Bloomberg Tax
July 28, 2022, 7:34 PM

Biden Poised to Get Win on IRS Funding in Reconciliation Package

Naomi Jagoda
Naomi Jagoda
Senior Reporter

President Joe Biden is poised to see his goal of significantly increased IRS funding become a reality, with the funding boost forming a key portion of the reconciliation package brokered by Senate Majority Leader Charles Schumer (D-N.Y.) and Sen. Joe Manchin (D-W.Va.)

Unlike most of Biden’s proposals to raise revenue, IRS funding made the cut. The roughly $80 billion in additional funding for the agency included in the legislation announced Wednesday is consistent with the amount the administration first proposed last spring.

The funds, which are outside of the regular annual appropriations process, would be available to the agency until Sept. 30, 2031. The measure would provide $45.6 billion for enforcement, $25.3 billion for operations support, $3.2 billion for taxpayer services, and $4.8 billion for business systems modernization. The money is aimed at strengthening the IRS’s efforts to enforce tax laws against wealthy individuals and businesses. The agency has seen a decline in audit rates over the past decade as a result of budget cuts.

The amount for taxpayer services is higher than the $1.9 billion provided for in a broader economic package the House passed in November. The amount for enforcement is several hundred million dollars higher in the Senate measure, while the amount for operations support is nearly $2 billion lower.

Chad Hooper, executive director of the Professional Managers Association, which represents IRS managers, said the funding would allow the IRS to implement technologies allowing the agency to more deftly target high-income taxpayers who aren’t compliant with tax laws.

“Those taxpayers are very difficult to pin down in the system that we have now,” Hooper said.

IRS Commissioner Chuck Rettig has pressed Congress to provide the agency with multiyear funding, saying it’s challenging for the agency to update its technology when it is subject to a series of short-term spending bills. He has also said that the agency is “outgunned” on enforcement because of its limited resources.

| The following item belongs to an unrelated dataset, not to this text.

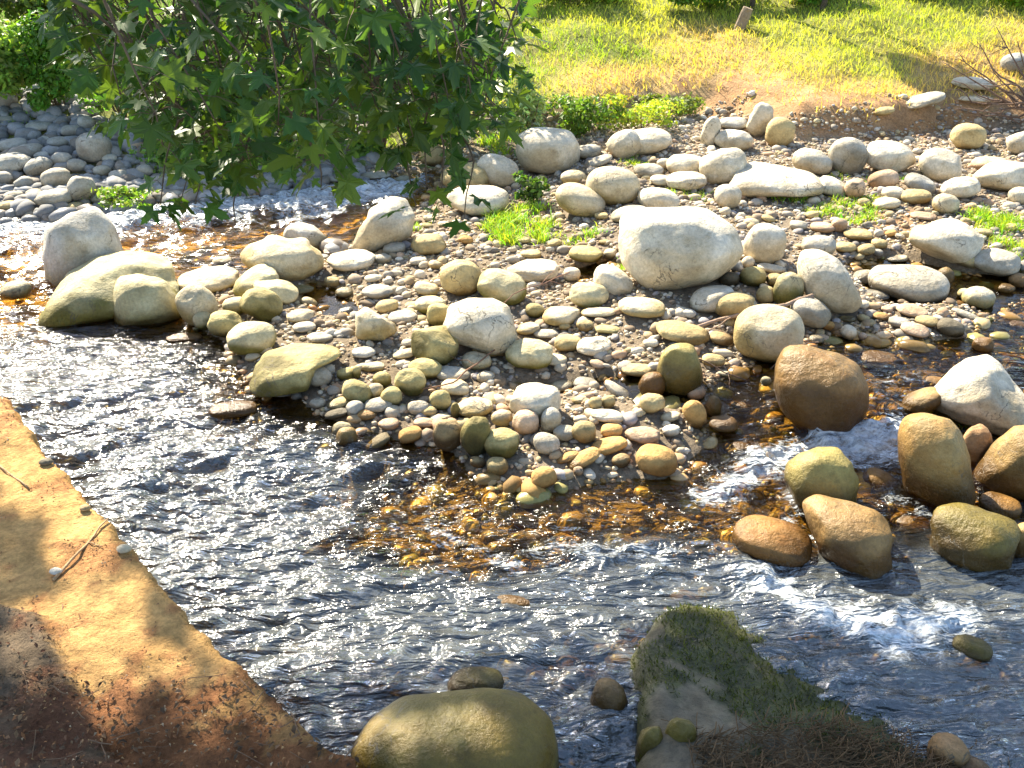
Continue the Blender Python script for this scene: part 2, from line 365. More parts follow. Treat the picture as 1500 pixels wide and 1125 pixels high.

The bill also includes hiring flexibility for the IRS, a nod to the agency’s recruiting challenges. It would allow the IRS to using an expedited hiring process, as well as higher rates of pay for a limited number of employees. The administration estimated last year that an $80 billion IRS funding increase could allow the agency to hire about 87,000 additional employees over a decade, doubling the size of its workforce.

The National Treasury Employees Union, which represents IRS employees, said the bill would help the agency catch tax cheats and bolster customer service.

“We are extremely encouraged that there is widespread understanding in Congress that improving enforcement and customer service by hiring more trained professionals and modernizing computer systems is a surefire way to reduce the deficit, fight inflation and make the IRS a more effective and efficient agency,” NTEU National President Tony Reardon said in a statement.

Janet Holtzblatt, a senior fellow at the Urban-Brookings Tax Policy Center, spoke favorably about the portion of the IRS funding section focused on congressional oversight. The bill calls for the IRS to submit a plan for spending the funds within six months of the legislation’s enactment, and to provide Congress with quarterly updates after that.

“That gives the IRS an incentive to actually get something done,” she said.